Wireless Toolsには、無線LANの設定に使用する、iwconfigやiwlistなどのコマンドが含まれています。使用方法についての詳細は、「Wireless Tools」をご参照ください。

net-tools

net-toolsには、ネットワークインターフェースの設定に使用する、ifconfig、routeなどのコマンドが含まれています。Wireless Tools で無線LAN固有の設定をした後、これらのコマンドを使って、Ethernet の設定と同じようにネットワークの設定を行なうことができます。

3.7. ファームウェア

AWL13上で動作するソフトウェアをファームウェアと呼びます。AWL13が提供するほとんどの機能は、すべてこのファームウェアに入っています。このファームウェアは、バイナリーファイルとして提供されています。

起動直後のAWL13 は、ファームウェアを受け取るだけの機能しか持っていません。これは、接続方法によってAWL13が必要とする機能が異なったり、ユーザーが求める機能が異なるためです。AWL13の特徴である、UART(シリアル)やUSB、SDIOによるホストシステムとの通信、モジュール内暗号化処理、低消費電力のコントロールもファームウェアが処理しています。AWL13をUART(シリアル)で接続した場合、AWL13がTCP/IPなどのネットワーク処理を行う必要があります。このネットワーク部分の処理もファームウェアが行なっています。また、UART(シリアル)接続の場合に利用できる、Webインターフェースもファームウェアで実装されています。

AWL13の無線LAN機能を動作させるには、AWL13の起動後にファームウェアを転送し、AWL13上で実行する必要があります。ホストシステムから転送することを「ファームウェアをロードする」と表現します。UART(シリアル)接続時のUART起動モード、USB接続時のUART起動モード、SDIO接続時のSDIO起動モードでは、ホストシステムからファームウェアを転送します。

AWL13は、UART(シリアル)接続のフラッシュ起動モードの場合のみ、接続されたフラッシュメモリから自動的にファームウェアをロードすることができます。フラッシュ起動モードを使う場合、事前にAWL13に接続されたフラッシュメモリに、ファームウェアを書き込んでおく必要があります。
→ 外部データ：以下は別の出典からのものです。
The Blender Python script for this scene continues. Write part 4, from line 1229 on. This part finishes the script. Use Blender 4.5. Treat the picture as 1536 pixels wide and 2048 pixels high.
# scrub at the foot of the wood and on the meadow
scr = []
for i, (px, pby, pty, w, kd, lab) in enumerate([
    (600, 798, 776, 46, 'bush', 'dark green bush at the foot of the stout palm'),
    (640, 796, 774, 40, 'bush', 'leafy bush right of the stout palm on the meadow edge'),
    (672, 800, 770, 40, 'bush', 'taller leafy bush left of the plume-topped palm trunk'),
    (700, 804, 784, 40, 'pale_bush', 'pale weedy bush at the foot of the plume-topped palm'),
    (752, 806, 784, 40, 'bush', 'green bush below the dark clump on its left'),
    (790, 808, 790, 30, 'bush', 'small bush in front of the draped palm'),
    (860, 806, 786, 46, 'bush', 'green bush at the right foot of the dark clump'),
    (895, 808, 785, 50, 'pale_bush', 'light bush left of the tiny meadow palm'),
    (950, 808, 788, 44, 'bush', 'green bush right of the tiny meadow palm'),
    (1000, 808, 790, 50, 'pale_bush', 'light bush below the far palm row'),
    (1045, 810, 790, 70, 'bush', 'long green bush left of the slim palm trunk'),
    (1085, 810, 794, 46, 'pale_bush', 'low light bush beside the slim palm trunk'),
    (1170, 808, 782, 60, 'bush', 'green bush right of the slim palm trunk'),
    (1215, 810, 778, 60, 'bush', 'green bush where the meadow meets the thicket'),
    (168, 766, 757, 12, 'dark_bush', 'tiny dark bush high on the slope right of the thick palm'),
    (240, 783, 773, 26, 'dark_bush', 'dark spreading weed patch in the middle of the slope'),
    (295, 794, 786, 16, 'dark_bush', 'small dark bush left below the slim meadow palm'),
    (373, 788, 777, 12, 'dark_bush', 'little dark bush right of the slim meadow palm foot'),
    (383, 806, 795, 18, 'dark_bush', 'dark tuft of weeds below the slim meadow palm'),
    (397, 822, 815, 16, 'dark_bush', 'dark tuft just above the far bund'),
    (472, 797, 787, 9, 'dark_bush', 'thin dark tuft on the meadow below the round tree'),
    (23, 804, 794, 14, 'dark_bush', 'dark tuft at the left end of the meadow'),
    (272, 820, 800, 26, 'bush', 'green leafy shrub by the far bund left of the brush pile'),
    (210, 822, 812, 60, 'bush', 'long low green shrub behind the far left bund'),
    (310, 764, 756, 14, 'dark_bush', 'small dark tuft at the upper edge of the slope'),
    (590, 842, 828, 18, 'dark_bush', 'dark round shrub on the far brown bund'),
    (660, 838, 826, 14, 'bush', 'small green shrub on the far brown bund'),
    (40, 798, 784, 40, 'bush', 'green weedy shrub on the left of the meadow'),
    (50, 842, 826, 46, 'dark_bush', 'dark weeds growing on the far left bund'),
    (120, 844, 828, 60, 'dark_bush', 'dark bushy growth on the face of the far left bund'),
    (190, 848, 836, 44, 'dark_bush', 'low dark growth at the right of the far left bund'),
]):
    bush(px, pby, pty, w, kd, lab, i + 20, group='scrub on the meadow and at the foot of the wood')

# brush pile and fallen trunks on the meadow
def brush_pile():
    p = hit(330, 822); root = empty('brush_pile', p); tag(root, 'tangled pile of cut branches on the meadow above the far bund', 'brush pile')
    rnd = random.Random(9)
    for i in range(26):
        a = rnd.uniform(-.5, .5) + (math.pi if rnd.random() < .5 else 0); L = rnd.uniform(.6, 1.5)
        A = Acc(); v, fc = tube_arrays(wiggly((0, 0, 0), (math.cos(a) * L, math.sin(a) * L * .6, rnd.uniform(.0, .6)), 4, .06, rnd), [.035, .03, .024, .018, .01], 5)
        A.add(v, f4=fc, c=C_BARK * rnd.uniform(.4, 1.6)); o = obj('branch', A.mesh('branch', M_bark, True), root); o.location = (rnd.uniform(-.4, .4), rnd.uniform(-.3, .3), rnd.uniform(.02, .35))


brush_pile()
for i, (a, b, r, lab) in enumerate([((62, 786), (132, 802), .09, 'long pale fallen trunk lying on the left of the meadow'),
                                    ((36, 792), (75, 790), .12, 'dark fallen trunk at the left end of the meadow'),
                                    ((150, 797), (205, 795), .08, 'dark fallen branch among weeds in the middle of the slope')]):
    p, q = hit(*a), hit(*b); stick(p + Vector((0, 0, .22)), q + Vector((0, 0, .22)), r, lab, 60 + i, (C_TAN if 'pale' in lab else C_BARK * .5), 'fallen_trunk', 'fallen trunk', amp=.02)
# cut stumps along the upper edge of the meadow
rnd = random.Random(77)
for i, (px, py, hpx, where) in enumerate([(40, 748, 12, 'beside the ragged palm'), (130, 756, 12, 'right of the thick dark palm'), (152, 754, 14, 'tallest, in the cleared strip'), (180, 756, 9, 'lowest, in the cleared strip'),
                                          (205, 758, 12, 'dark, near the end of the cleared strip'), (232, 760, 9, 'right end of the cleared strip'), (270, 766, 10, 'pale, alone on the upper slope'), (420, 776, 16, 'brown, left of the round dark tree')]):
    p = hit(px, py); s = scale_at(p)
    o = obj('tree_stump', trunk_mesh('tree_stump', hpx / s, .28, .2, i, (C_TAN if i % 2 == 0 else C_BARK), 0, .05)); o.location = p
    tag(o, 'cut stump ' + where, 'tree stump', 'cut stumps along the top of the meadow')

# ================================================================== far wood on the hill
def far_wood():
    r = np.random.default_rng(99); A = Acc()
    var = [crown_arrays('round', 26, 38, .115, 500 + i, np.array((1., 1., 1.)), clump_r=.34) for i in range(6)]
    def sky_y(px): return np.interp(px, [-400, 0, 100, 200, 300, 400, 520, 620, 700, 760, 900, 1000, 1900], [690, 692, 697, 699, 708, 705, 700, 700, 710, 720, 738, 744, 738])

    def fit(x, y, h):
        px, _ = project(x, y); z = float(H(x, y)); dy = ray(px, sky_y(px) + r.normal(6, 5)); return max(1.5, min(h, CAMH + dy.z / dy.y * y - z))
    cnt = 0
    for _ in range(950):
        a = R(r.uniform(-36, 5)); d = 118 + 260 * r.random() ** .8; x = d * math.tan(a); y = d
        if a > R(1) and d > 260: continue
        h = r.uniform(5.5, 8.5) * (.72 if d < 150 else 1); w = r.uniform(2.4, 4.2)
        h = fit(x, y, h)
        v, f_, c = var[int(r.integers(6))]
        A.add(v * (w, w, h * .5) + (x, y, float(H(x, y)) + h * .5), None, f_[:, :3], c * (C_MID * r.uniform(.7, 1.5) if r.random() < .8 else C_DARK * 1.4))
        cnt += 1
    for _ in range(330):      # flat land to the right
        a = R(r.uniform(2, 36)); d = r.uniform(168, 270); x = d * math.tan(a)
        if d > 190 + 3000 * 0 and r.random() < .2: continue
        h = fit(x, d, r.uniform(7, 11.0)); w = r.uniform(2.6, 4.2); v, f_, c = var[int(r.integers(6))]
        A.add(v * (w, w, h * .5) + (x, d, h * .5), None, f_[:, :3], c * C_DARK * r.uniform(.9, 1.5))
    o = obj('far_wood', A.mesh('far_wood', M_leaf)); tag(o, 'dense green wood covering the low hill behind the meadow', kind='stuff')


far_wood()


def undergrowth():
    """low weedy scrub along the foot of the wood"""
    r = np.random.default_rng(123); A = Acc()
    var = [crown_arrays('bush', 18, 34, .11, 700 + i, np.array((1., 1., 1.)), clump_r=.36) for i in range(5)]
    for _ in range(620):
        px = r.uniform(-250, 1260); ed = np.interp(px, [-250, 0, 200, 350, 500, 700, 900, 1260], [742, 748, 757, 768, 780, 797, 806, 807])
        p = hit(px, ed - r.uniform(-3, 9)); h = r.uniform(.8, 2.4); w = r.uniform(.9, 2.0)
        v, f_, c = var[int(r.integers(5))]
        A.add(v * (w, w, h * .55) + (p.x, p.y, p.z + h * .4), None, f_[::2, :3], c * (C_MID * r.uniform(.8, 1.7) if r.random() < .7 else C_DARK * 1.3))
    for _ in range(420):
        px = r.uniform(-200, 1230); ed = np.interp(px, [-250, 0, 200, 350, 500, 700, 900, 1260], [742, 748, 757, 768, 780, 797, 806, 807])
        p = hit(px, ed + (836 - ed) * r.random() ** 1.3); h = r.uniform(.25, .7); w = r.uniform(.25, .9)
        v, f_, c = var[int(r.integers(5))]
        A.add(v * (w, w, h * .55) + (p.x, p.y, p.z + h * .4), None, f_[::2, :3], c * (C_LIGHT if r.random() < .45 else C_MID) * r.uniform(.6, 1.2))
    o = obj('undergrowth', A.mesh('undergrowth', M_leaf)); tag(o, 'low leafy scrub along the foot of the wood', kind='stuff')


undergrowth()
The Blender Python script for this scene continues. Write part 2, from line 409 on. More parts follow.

ファームウェアの種類を表3.3「AWL13ファームウェアの種類」に示します。使用する起動モードに対応するファームウェアをご使用ください。ステーションとして使用する場合、またはアドホックモードで使用する場合は、(STA)と表記したファームウェアをご利用ください。アクセスポイントとして使用する場合は、(AP)と表記したファームウェアをご利用ください。

表3.3 AWL13ファームウェアの種類

起動モード

ファイル名

UART起動モード(STA) (日本語版 Web インターフェース)

fwimage[version]_STA_UART_TCPjp.bin

UART起動モード(STA) (英語版 Web インターフェース)

fwimage[version]_STA_UART_TCPen.bin

フラッシュ起動モード(STA) (日本語版 Web インターフェース)

fwimage[version]_STA_UART_TCPjp.fbin

フラッシュ起動モード(STA) (英語版 Web インターフェース)

fwimage[version]_STA_UART_TCPen.fbin

USB起動モード(STA)

fwimage[version]_STA_USB.bin

SDIO起動モード(STA)

fwimage[version]_STA_SDIO.bin

USB起動モード(AP)

fwimage[version]_AP_USB.bin

SDIO起動モード(AP)

fwimage[version]_AP_SDIO.bin

フラッシュ書き込み用 (領域1[a])

BU1805_FLASH_WRITER_[version]_AREA_1[a].bin

フラッシュ書き込み用 (領域2[a])

BU1805_FLASH_WRITER_[version]_AREA_2[a].bin

[a] [version]が132以前の場合は領域1,2ではなく、領域0,1という表記になります。ファイル名の...AREA_に続く番号も同様に0と1になります。




[4] 最新の対応情報とお問い合わせ窓口などが記載されています。

[5] 新しいカーネルでは、cfg80211 とnl80211 というインターフェースを提供していますが、AWL13 では未対応です。